About the instructor
With particular interests in the areas of linguistics, second-language acquisition, rhetorical thinking, Japanese aesthetics, and Japanese literature, Ikuko Yoshida joined the Bennington faculty of the Isabelle Kaplan Center for Languages and Cultures in 1998. Her Bennington course, What do Japanese students learn about WWII?, was selected as one of the top ten courses by the Educational Policy Improvement Center. She holds a BA from Kanazawa Gakuin University, Ishikawa, Japan, and an MA from Saint Michael’s College in Burlington, Vermont, where she graduated with distinction. She is a certified Ikebana instructor of the Ichiyo School of Ikebana in Japan.
Americans in Paris
This class surveyed the rich history of Americans’ fascination and engagement with the city of Paris. Beginning with Jefferson and Franklin, the class looked at succeeding generations of travelers and expatriates who have made Paris their home; study American travelers of the 19th century who popularized the “Grand Tour” as a way to complete their cultural education; artists who found inspiration in Parisian artistic circles; African-Americans who found freedoms unheard of in segregated American society; and the expatriate writers of the early 20th century. The course concluded with a look at contemporary visions of Paris on film and television.

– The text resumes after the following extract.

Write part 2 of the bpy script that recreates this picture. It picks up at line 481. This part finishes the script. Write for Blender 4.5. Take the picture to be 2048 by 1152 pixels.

Weekly online discussion forums and podcast lectures allowed participants to meet and interact with one another virtually, to share ideas, and to deepen their understanding of Paris’ enduring appeal to the collective American imagination.
And, for participants who dream of springtime in Paris, Shapiro lead a cultural tour of the city for course participants (and all alumni, parents, students, and friends in the area). The walking tour culminated in an alumni gathering at the home of Alexandra Hughes ’73.
About the instructor
About Stephen Shapiro: A faculty member at Bennington College since fall 2010, Shapiro is a scholar of 17th-century French literature and culture. His current research projects focus on the use of the footnote as a strategy of dissident political commentary, Racine’s play Esther and early modern carnival culture, and the culinary memoir. Shapiro holds a BA in Classics and Latin from Yale University and an MA and Ph.D. in French from New York University.